* Task directions: Reproduce all of the data below without alteration; exclude every picture.

****************

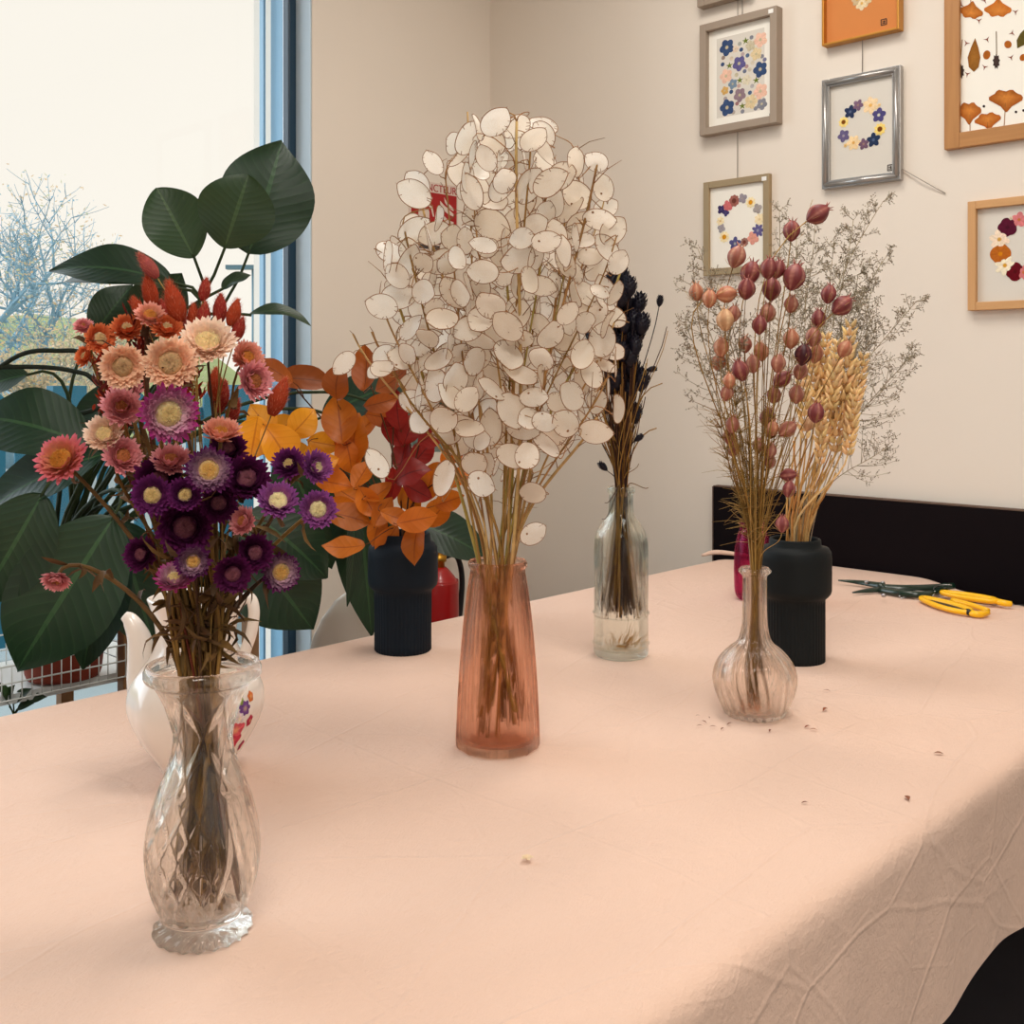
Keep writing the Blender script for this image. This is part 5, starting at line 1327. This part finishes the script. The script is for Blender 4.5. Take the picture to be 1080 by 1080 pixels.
# ------------------------------------------------------------------ pictures on the right wall
def wy(px, py, d): return PX(px, py, XW - d)
class Pic:
    def __init__(s, name, y0, y1, z0, z1, d, w, m, label, mats=None, wire_top=None):
        s.y0, s.y1, s.z0, s.z1, s.d = y0, y1, z0, z1, d       # y0 left (larger y) .. y1 right
        s.t = thing(name, (XW, (y0 + y1) / 2, z0), label, 'picture')
        mz, my = m if isinstance(m, tuple) else (m, m)
        xc = XW - d / 2
        for ya in (y0 - w / 2, y1 + w / 2):
            f = MB(); f.box((xc, ya, (z0 + z1) / 2), (d, w, z1 - z0)); bev(f.build('frame_stile', mz, s.t, smooth=False), .0015)
        for za in (z0 + w / 2, z1 - w / 2):
            f = MB(); f.box((xc, (y0 + y1) / 2, za), (d - .0004, y0 - y1 - 2 * w, w)); bev(f.build('frame_rail', my, s.t, smooth=False), .0015)
        s.w = w; s.back = d * .45
        f = MB(); f.box((XW - s.back / 2, (y0 + y1) / 2, (z0 + z1) / 2), (s.back, y0 - y1 - 2 * w + .002, z1 - z0 - 2 * w + .002)); s.art = f.build('backing_paper', mats or M['paper'], s.t, smooth=False)
        if wire_top:
            f = MB(); yc = (y0 + y1) / 2; f.tube([(XW - .004, yc, z1 - .01), (XW - .002, yc, wire_top)], .0011, 5); f.build('hanging_wire', M['nylon'], s.t)
    def at(s, u, v, lift=.0006): return V((XW - s.back - lift, s.y0 + (s.y1 - s.y0) * u, s.z1 + (s.z0 - s.z1) * v))
    def mm(s, y, z, lift): return V((XW - s.back - lift, y, z))
    def flower(s, u, v, r, col, n=5, centre=(206, 160, 60), depthr=.45, name='pressed_flower', lift=.0006):
        c = s.at(u, v, lift); mb = MB(); K = n * 8; ph = U(0, 6); col = lin(col)
        vs = [c + V((-.0012, 0, 0))]; cs = [lin(centre)]
        cr_ = .36 if n >= 9 else .14
        for rg in (cr_, cr_ + .12, 1):
            for i in range(K):
                a = 2 * PI * i / K; k = rg * (1 - depthr * (1 - abs(math.cos(a * n / 2 + ph))) * (rg > .5)) * r
                vs.append(c + V((-.0008 if rg < 1 else -.0001, -math.cos(a) * k, math.sin(a) * k))); cs.append(lin(centre) if rg == cr_ else jit(col, .12))
        fs = [(0, 1 + i, 1 + (i + 1) % K) for i in range(K)]
        for rg in range(2):
            b0 = 1 + rg * K; fs += [(b0 + i, b0 + K + i, b0 + K + (i + 1) % K, b0 + (i + 1) % K) for i in range(K)]
        mb.add(vs, [f[::-1] for f in fs], cs); return mb.build(name, M['ink'], s.art)
    def shape(s, pts, col, name, lift=.0006, two=None):
        """flat outline in u,v"""
        mb = MB(); q = [s.at(u, v, lift) for u, v in pts]; c = sum(q, V((0, 0, 0))) / len(q); col = lin(col)
        mb.add([c] + q, [(0, 1 + (i + 1) % len(q), 1 + i) for i in range(len(q))], [lin(two) if two else col] + [jit(col, .12) for _ in q]); return mb.build(name, M['ink'], s.art)
    def stamp(s, u, v, sz, m=None):
        mb = MB(); c = s.at(u, v, .0008)
        def bar(dy, dz, wy_, hz): mb.box(c + V((0, -dy * sz, dz * sz)), (.0006, wy_ * sz, hz * sz))
        bar(-.5, 0, .14, 1); bar(.5, 0, .14, 1); bar(0, .5, 1, .14); bar(0, -.5, 1, .14); bar(0, .1, .6, .12); bar(0, -.2, .6, .12); bar(.05, 0, .12, .6)
        mb.build('artist_stamp', M['inkblack'], s.art, smooth=False)
    def sticker(s, u, v, sz):
        mb = MB(); mb.box(V((XW - s.d - .0004, s.y0 + (s.y1 - s.y0) * u, s.z1 + (s.z0 - s.z1) * v)), (.0008, sz * 1.3, sz)); mb.build('price_sticker', M['stickers'], s.t, smooth=False)
def spiky(n, r0, r1, cu, cv, au=1, av=1, ph=0): return [(cu + au * (r1 if i % 2 else r0) * math.sin(PI * i / n + ph), cv - av * (r1 if i % 2 else r0) * math.cos(PI * i / n + ph)) for i in range(2 * n)]
def rect_px(x0, yl0, yl1, x1, yr0, yr1, d):
    a, b_ = wy(x0, yl0, d), wy(x0, yl1, d); c, e = wy(x1, yr0, d), wy(x1, yr1, d)
    return a.y, c.y, (b_.z + e.z) / 2, (a.z + c.z) / 2

# blue pressed flowers in the taupe box frame
y0, y1, z0, z1 = rect_px(737.5, 27, 144, 819, 5, 128.5, .032)
P1 = Pic('framed_picture', y0, y1, z0, z1, .032, .021, M['taupe'], 'taupe box frame of scattered blue and cream pressed flowers', wire_top=ZC - .02)
f = MB(); f.box((XW - P1.back - .0002, (P1.at(.5, .5)).y, P1.at(.5, .5).z), (.0006, (y0 - y1) * .62, (z1 - z0) * .71)); f.build('art_sheet', M['greymat'], P1.art, smooth=False)
W1 = y0 - y1
def c1(x, y): # crop px -> u,v of the frame
    return ((x - 40) / (625 - 40) * 1.0, (y - 195 + (x - 40) * .25) / 850)
def f1(x, y, r, col, n=5, centre=(190, 180, 150), dp=.28): 
    u, v = c1(x, y); P1.flower(u * .98 + .01 - .02 * v, v, r / 585 * W1, col, n, centre, dp)
BLUE, LIL, PEACH, CREAM, GREY = (58, 78, 116), (98, 92, 142), (232, 190, 168), (216, 196, 156), (130, 132, 142)
for (x, y, r, col) in [(232, 352, 58, BLUE), (330, 470, 52, LIL), (492, 508, 54, BLUE), (240, 805, 58, BLUE), (228, 568, 50, PEACH), (490, 290, 52, PEACH), (496, 668, 54, PEACH), (338, 705, 48, (140, 118, 128)), (425, 750, 50, CREAM), (460, 395, 44, CREAM), (415, 335, 38, (196, 186, 160)), (282, 625, 36, (120, 140, 160)), (508, 762, 40, GREY), (220, 678, 30, (206, 164, 96)), (390, 590, 36, (214, 204, 180)), (300, 362, 26, (220, 200, 180))]:
    f1(x, y, r, col)
for (x, y) in [(376, 300), (255, 488), (336, 595), (460, 590), (358, 786)]:
    u, v = c1(x, y); P1.shape(spiky(5, .05, .018, u - .02 * v, v, 1, .68), (104, 118, 44), 'pressed_leaf')
for i, (x, y, c) in enumerate([(344, 366, BLUE), (392, 408, (90, 110, 140)), (202, 480, BLUE), (372, 526, (110, 116, 136)), (272, 684, BLUE), (414, 684, (80, 98, 130)), (270, 434, (206, 190, 168)), (430, 462, (206, 196, 176)), (310, 556, (190, 182, 156)), (430, 634, (170, 166, 166)), (360, 826, GREY), (458, 798, GREY), (226, 738, (160, 150, 150)), (420, 274, GREY), (500, 412, GREY), (520, 436, (120, 120, 150)), (206, 430, (150, 130, 120)), (386, 490, (170, 140, 140)), (332, 322, (170, 170, 160)), (290, 836, (170, 160, 150)), (318, 770, (150, 110, 110)), (356, 400, (180, 160, 160)), (410, 512, (200, 190, 170)), (330, 636, (190, 160, 150))]):
    u, v = c1(x, y); P1.shape([(u - .02 * v + .026 * math.cos(k * PI / 5), v + .019 * math.sin(k * PI / 5)) for k in range(10)], c, 'pressed_petal')
P1.stamp(.9, .92, .012); P1.sticker(.93, .04, .011)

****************

* Answer:
Keep writing the Blender script for this image. This is part 5, starting at line 1327. This part finishes the script. The script is for Blender 4.5. Take the picture to be 1080 by 1080 pixels.
# ------------------------------------------------------------------ pictures on the right wall
def wy(px, py, d): return PX(px, py, XW - d)
class Pic:
    def __init__(s, name, y0, y1, z0, z1, d, w, m, label, mats=None, wire_top=None):
        s.y0, s.y1, s.z0, s.z1, s.d = y0, y1, z0, z1, d       # y0 left (larger y) .. y1 right
        s.t = thing(name, (XW, (y0 + y1) / 2, z0), label, 'picture')
        mz, my = m if isinstance(m, tuple) else (m, m)
        xc = XW - d / 2
        for ya in (y0 - w / 2, y1 + w / 2):
            f = MB(); f.box((xc, ya, (z0 + z1) / 2), (d, w, z1 - z0)); bev(f.build('frame_stile', mz, s.t, smooth=False), .0015)
        for za in (z0 + w / 2, z1 - w / 2):
            f = MB(); f.box((xc, (y0 + y1) / 2, za), (d - .0004, y0 - y1 - 2 * w, w)); bev(f.build('frame_rail', my, s.t, smooth=False), .0015)
        s.w = w; s.back = d * .45
        f = MB(); f.box((XW - s.back / 2, (y0 + y1) / 2, (z0 + z1) / 2), (s.back, y0 - y1 - 2 * w + .002, z1 - z0 - 2 * w + .002)); s.art = f.build('backing_paper', mats or M['paper'], s.t, smooth=False)
        if wire_top:
            f = MB(); yc = (y0 + y1) / 2; f.tube([(XW - .004, yc, z1 - .01), (XW - .002, yc, wire_top)], .0011, 5); f.build('hanging_wire', M['nylon'], s.t)
    def at(s, u, v, lift=.0006): return V((XW - s.back - lift, s.y0 + (s.y1 - s.y0) * u, s.z1 + (s.z0 - s.z1) * v))
    def mm(s, y, z, lift): return V((XW - s.back - lift, y, z))
    def flower(s, u, v, r, col, n=5, centre=(206, 160, 60), depthr=.45, name='pressed_flower', lift=.0006):
        c = s.at(u, v, lift); mb = MB(); K = n * 8; ph = U(0, 6); col = lin(col)
        vs = [c + V((-.0012, 0, 0))]; cs = [lin(centre)]
        cr_ = .36 if n >= 9 else .14
        for rg in (cr_, cr_ + .12, 1):
            for i in range(K):
                a = 2 * PI * i / K; k = rg * (1 - depthr * (1 - abs(math.cos(a * n / 2 + ph))) * (rg > .5)) * r
                vs.append(c + V((-.0008 if rg < 1 else -.0001, -math.cos(a) * k, math.sin(a) * k))); cs.append(lin(centre) if rg == cr_ else jit(col, .12))
        fs = [(0, 1 + i, 1 + (i + 1) % K) for i in range(K)]
        for rg in range(2):
            b0 = 1 + rg * K; fs += [(b0 + i, b0 + K + i, b0 + K + (i + 1) % K, b0 + (i + 1) % K) for i in range(K)]
        mb.add(vs, [f[::-1] for f in fs], cs); return mb.build(name, M['ink'], s.art)
    def shape(s, pts, col, name, lift=.0006, two=None):
        """flat outline in u,v"""
        mb = MB(); q = [s.at(u, v, lift) for u, v in pts]; c = sum(q, V((0, 0, 0))) / len(q); col = lin(col)
        mb.add([c] + q, [(0, 1 + (i + 1) % len(q), 1 + i) for i in range(len(q))], [lin(two) if two else col] + [jit(col, .12) for _ in q]); return mb.build(name, M['ink'], s.art)
    def stamp(s, u, v, sz, m=None):
        mb = MB(); c = s.at(u, v, .0008)
        def bar(dy, dz, wy_, hz): mb.box(c + V((0, -dy * sz, dz * sz)), (.0006, wy_ * sz, hz * sz))
        bar(-.5, 0, .14, 1); bar(.5, 0, .14, 1); bar(0, .5, 1, .14); bar(0, -.5, 1, .14); bar(0, .1, .6, .12); bar(0, -.2, .6, .12); bar(.05, 0, .12, .6)
        mb.build('artist_stamp', M['inkblack'], s.art, smooth=False)
    def sticker(s, u, v, sz):
        mb = MB(); mb.box(V((XW - s.d - .0004, s.y0 + (s.y1 - s.y0) * u, s.z1 + (s.z0 - s.z1) * v)), (.0008, sz * 1.3, sz)); mb.build('price_sticker', M['stickers'], s.t, smooth=False)
def spiky(n, r0, r1, cu, cv, au=1, av=1, ph=0): return [(cu + au * (r1 if i % 2 else r0) * math.sin(PI * i / n + ph), cv - av * (r1 if i % 2 else r0) * math.cos(PI * i / n + ph)) for i in range(2 * n)]
def rect_px(x0, yl0, yl1, x1, yr0, yr1, d):
    a, b_ = wy(x0, yl0, d), wy(x0, yl1, d); c, e = wy(x1, yr0, d), wy(x1, yr1, d)
    return a.y, c.y, (b_.z + e.z) / 2, (a.z + c.z) / 2

# blue pressed flowers in the taupe box frame
y0, y1, z0, z1 = rect_px(737.5, 27, 144, 819, 5, 128.5, .032)
P1 = Pic('framed_picture', y0, y1, z0, z1, .032, .021, M['taupe'], 'taupe box frame of scattered blue and cream pressed flowers', wire_top=ZC - .02)
f = MB(); f.box((XW - P1.back - .0002, (P1.at(.5, .5)).y, P1.at(.5, .5).z), (.0006, (y0 - y1) * .62, (z1 - z0) * .71)); f.build('art_sheet', M['greymat'], P1.art, smooth=False)
W1 = y0 - y1
def c1(x, y): # crop px -> u,v of the frame
    return ((x - 40) / (625 - 40) * 1.0, (y - 195 + (x - 40) * .25) / 850)
def f1(x, y, r, col, n=5, centre=(190, 180, 150), dp=.28): 
    u, v = c1(x, y); P1.flower(u * .98 + .01 - .02 * v, v, r / 585 * W1, col, n, centre, dp)
BLUE, LIL, PEACH, CREAM, GREY = (58, 78, 116), (98, 92, 142), (232, 190, 168), (216, 196, 156), (130, 132, 142)
for (x, y, r, col) in [(232, 352, 58, BLUE), (330, 470, 52, LIL), (492, 508, 54, BLUE), (240, 805, 58, BLUE), (228, 568, 50, PEACH), (490, 290, 52, PEACH), (496, 668, 54, PEACH), (338, 705, 48, (140, 118, 128)), (425, 750, 50, CREAM), (460, 395, 44, CREAM), (415, 335, 38, (196, 186, 160)), (282, 625, 36, (120, 140, 160)), (508, 762, 40, GREY), (220, 678, 30, (206, 164, 96)), (390, 590, 36, (214, 204, 180)), (300, 362, 26, (220, 200, 180))]:
    f1(x, y, r, col)
for (x, y) in [(376, 300), (255, 488), (336, 595), (460, 590), (358, 786)]:
    u, v = c1(x, y); P1.shape(spiky(5, .05, .018, u - .02 * v, v, 1, .68), (104, 118, 44), 'pressed_leaf')
for i, (x, y, c) in enumerate([(344, 366, BLUE), (392, 408, (90, 110, 140)), (202, 480, BLUE), (372, 526, (110, 116, 136)), (272, 684, BLUE), (414, 684, (80, 98, 130)), (270, 434, (206, 190, 168)), (430, 462, (206, 196, 176)), (310, 556, (190, 182, 156)), (430, 634, (170, 166, 166)), (360, 826, GREY), (458, 798, GREY), (226, 738, (160, 150, 150)), (420, 274, GREY), (500, 412, GREY), (520, 436, (120, 120, 150)), (206, 430, (150, 130, 120)), (386, 490, (170, 140, 140)), (332, 322, (170, 170, 160)), (290, 836, (170, 160, 150)), (318, 770, (150, 110, 110)), (356, 400, (180, 160, 160)), (410, 512, (200, 190, 170)), (330, 636, (190, 160, 150))]):
    u, v = c1(x, y); P1.shape([(u - .02 * v + .026 * math.cos(k * PI / 5), v + .019 * math.sin(k * PI / 5)) for k in range(10)], c, 'pressed_petal')
P1.stamp(.9, .92, .012); P1.sticker(.93, .04, .011)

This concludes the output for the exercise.